What you need to do:
Extract the complete listing and repeat it word for word.

Given information:
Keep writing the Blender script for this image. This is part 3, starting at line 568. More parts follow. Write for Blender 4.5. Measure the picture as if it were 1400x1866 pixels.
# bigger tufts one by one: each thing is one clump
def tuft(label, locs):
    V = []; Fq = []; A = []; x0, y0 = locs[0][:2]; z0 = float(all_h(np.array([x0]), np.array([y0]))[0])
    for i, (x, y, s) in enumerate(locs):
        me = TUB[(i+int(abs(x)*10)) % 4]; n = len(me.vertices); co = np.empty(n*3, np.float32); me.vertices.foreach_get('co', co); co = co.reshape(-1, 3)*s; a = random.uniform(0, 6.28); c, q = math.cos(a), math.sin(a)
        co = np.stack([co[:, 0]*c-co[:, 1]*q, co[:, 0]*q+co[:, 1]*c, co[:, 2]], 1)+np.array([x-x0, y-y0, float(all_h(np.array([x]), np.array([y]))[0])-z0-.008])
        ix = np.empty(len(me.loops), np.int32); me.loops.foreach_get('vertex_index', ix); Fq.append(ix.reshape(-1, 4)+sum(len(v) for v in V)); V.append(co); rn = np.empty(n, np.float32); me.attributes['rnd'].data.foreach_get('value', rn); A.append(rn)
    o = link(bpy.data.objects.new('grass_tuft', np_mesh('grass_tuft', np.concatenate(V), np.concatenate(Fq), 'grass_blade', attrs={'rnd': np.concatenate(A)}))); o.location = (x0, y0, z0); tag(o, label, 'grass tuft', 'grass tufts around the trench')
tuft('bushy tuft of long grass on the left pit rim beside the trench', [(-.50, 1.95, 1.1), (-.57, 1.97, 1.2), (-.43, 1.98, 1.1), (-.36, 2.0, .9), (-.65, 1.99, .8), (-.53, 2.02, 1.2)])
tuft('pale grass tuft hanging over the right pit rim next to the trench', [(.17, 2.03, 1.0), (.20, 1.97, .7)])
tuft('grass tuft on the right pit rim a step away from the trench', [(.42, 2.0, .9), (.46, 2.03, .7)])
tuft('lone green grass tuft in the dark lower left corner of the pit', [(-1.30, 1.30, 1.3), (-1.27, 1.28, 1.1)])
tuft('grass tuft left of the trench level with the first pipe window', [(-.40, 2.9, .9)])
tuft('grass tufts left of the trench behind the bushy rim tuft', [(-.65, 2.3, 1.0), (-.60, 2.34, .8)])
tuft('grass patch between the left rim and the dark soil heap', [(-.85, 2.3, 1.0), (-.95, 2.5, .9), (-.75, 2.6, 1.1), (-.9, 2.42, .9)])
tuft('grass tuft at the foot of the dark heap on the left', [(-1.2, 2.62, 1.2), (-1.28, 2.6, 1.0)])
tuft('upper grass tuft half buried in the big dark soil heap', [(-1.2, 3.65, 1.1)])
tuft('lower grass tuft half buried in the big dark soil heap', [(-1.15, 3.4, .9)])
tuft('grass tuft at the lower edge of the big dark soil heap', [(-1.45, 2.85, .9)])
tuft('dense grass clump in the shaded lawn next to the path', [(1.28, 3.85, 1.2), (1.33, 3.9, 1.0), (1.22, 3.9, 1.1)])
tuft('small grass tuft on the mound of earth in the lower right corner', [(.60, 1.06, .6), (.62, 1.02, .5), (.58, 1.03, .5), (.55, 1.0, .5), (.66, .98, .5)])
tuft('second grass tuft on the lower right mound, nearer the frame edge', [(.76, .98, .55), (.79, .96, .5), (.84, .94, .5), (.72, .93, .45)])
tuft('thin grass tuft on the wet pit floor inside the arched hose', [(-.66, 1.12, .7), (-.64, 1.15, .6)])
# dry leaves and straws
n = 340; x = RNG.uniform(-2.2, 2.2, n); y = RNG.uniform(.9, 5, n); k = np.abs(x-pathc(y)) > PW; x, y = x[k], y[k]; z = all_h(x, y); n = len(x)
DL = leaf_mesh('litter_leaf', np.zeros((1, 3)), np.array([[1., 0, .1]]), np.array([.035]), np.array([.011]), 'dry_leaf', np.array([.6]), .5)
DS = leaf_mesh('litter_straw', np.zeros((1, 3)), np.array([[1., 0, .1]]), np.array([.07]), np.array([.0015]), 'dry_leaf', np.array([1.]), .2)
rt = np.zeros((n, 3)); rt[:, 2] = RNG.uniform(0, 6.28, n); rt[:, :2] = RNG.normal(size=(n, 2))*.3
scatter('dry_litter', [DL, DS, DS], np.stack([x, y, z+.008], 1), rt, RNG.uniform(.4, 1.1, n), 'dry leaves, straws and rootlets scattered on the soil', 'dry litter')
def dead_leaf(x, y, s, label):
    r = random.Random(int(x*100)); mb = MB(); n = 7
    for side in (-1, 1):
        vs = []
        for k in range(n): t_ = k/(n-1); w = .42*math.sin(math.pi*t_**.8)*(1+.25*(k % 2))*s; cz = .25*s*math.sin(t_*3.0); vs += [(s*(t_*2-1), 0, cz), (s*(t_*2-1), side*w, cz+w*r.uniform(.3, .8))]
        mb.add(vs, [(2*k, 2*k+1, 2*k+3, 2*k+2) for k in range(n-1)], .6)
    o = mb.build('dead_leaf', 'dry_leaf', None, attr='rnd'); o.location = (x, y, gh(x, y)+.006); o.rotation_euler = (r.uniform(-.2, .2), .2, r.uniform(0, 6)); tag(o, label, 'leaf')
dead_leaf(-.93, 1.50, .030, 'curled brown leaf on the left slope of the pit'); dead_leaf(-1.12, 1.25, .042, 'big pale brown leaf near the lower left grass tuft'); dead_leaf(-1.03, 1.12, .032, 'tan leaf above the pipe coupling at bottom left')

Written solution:
Keep writing the Blender script for this image. This is part 3, starting at line 568. More parts follow. Write for Blender 4.5. Measure the picture as if it were 1400x1866 pixels.
# bigger tufts one by one: each thing is one clump
def tuft(label, locs):
    V = []; Fq = []; A = []; x0, y0 = locs[0][:2]; z0 = float(all_h(np.array([x0]), np.array([y0]))[0])
    for i, (x, y, s) in enumerate(locs):
        me = TUB[(i+int(abs(x)*10)) % 4]; n = len(me.vertices); co = np.empty(n*3, np.float32); me.vertices.foreach_get('co', co); co = co.reshape(-1, 3)*s; a = random.uniform(0, 6.28); c, q = math.cos(a), math.sin(a)
        co = np.stack([co[:, 0]*c-co[:, 1]*q, co[:, 0]*q+co[:, 1]*c, co[:, 2]], 1)+np.array([x-x0, y-y0, float(all_h(np.array([x]), np.array([y]))[0])-z0-.008])
        ix = np.empty(len(me.loops), np.int32); me.loops.foreach_get('vertex_index', ix); Fq.append(ix.reshape(-1, 4)+sum(len(v) for v in V)); V.append(co); rn = np.empty(n, np.float32); me.attributes['rnd'].data.foreach_get('value', rn); A.append(rn)
    o = link(bpy.data.objects.new('grass_tuft', np_mesh('grass_tuft', np.concatenate(V), np.concatenate(Fq), 'grass_blade', attrs={'rnd': np.concatenate(A)}))); o.location = (x0, y0, z0); tag(o, label, 'grass tuft', 'grass tufts around the trench')
tuft('bushy tuft of long grass on the left pit rim beside the trench', [(-.50, 1.95, 1.1), (-.57, 1.97, 1.2), (-.43, 1.98, 1.1), (-.36, 2.0, .9), (-.65, 1.99, .8), (-.53, 2.02, 1.2)])
tuft('pale grass tuft hanging over the right pit rim next to the trench', [(.17, 2.03, 1.0), (.20, 1.97, .7)])
tuft('grass tuft on the right pit rim a step away from the trench', [(.42, 2.0, .9), (.46, 2.03, .7)])
tuft('lone green grass tuft in the dark lower left corner of the pit', [(-1.30, 1.30, 1.3), (-1.27, 1.28, 1.1)])
tuft('grass tuft left of the trench level with the first pipe window', [(-.40, 2.9, .9)])
tuft('grass tufts left of the trench behind the bushy rim tuft', [(-.65, 2.3, 1.0), (-.60, 2.34, .8)])
tuft('grass patch between the left rim and the dark soil heap', [(-.85, 2.3, 1.0), (-.95, 2.5, .9), (-.75, 2.6, 1.1), (-.9, 2.42, .9)])
tuft('grass tuft at the foot of the dark heap on the left', [(-1.2, 2.62, 1.2), (-1.28, 2.6, 1.0)])
tuft('upper grass tuft half buried in the big dark soil heap', [(-1.2, 3.65, 1.1)])
tuft('lower grass tuft half buried in the big dark soil heap', [(-1.15, 3.4, .9)])
tuft('grass tuft at the lower edge of the big dark soil heap', [(-1.45, 2.85, .9)])
tuft('dense grass clump in the shaded lawn next to the path', [(1.28, 3.85, 1.2), (1.33, 3.9, 1.0), (1.22, 3.9, 1.1)])
tuft('small grass tuft on the mound of earth in the lower right corner', [(.60, 1.06, .6), (.62, 1.02, .5), (.58, 1.03, .5), (.55, 1.0, .5), (.66, .98, .5)])
tuft('second grass tuft on the lower right mound, nearer the frame edge', [(.76, .98, .55), (.79, .96, .5), (.84, .94, .5), (.72, .93, .45)])
tuft('thin grass tuft on the wet pit floor inside the arched hose', [(-.66, 1.12, .7), (-.64, 1.15, .6)])
# dry leaves and straws
n = 340; x = RNG.uniform(-2.2, 2.2, n); y = RNG.uniform(.9, 5, n); k = np.abs(x-pathc(y)) > PW; x, y = x[k], y[k]; z = all_h(x, y); n = len(x)
DL = leaf_mesh('litter_leaf', np.zeros((1, 3)), np.array([[1., 0, .1]]), np.array([.035]), np.array([.011]), 'dry_leaf', np.array([.6]), .5)
DS = leaf_mesh('litter_straw', np.zeros((1, 3)), np.array([[1., 0, .1]]), np.array([.07]), np.array([.0015]), 'dry_leaf', np.array([1.]), .2)
rt = np.zeros((n, 3)); rt[:, 2] = RNG.uniform(0, 6.28, n); rt[:, :2] = RNG.normal(size=(n, 2))*.3
scatter('dry_litter', [DL, DS, DS], np.stack([x, y, z+.008], 1), rt, RNG.uniform(.4, 1.1, n), 'dry leaves, straws and rootlets scattered on the soil', 'dry litter')
def dead_leaf(x, y, s, label):
    r = random.Random(int(x*100)); mb = MB(); n = 7
    for side in (-1, 1):
        vs = []
        for k in range(n): t_ = k/(n-1); w = .42*math.sin(math.pi*t_**.8)*(1+.25*(k % 2))*s; cz = .25*s*math.sin(t_*3.0); vs += [(s*(t_*2-1), 0, cz), (s*(t_*2-1), side*w, cz+w*r.uniform(.3, .8))]
        mb.add(vs, [(2*k, 2*k+1, 2*k+3, 2*k+2) for k in range(n-1)], .6)
    o = mb.build('dead_leaf', 'dry_leaf', None, attr='rnd'); o.location = (x, y, gh(x, y)+.006); o.rotation_euler = (r.uniform(-.2, .2), .2, r.uniform(0, 6)); tag(o, label, 'leaf')
dead_leaf(-.93, 1.50, .030, 'curled brown leaf on the left slope of the pit'); dead_leaf(-1.12, 1.25, .042, 'big pale brown leaf near the lower left grass tuft'); dead_leaf(-1.03, 1.12, .032, 'tan leaf above the pipe coupling at bottom left')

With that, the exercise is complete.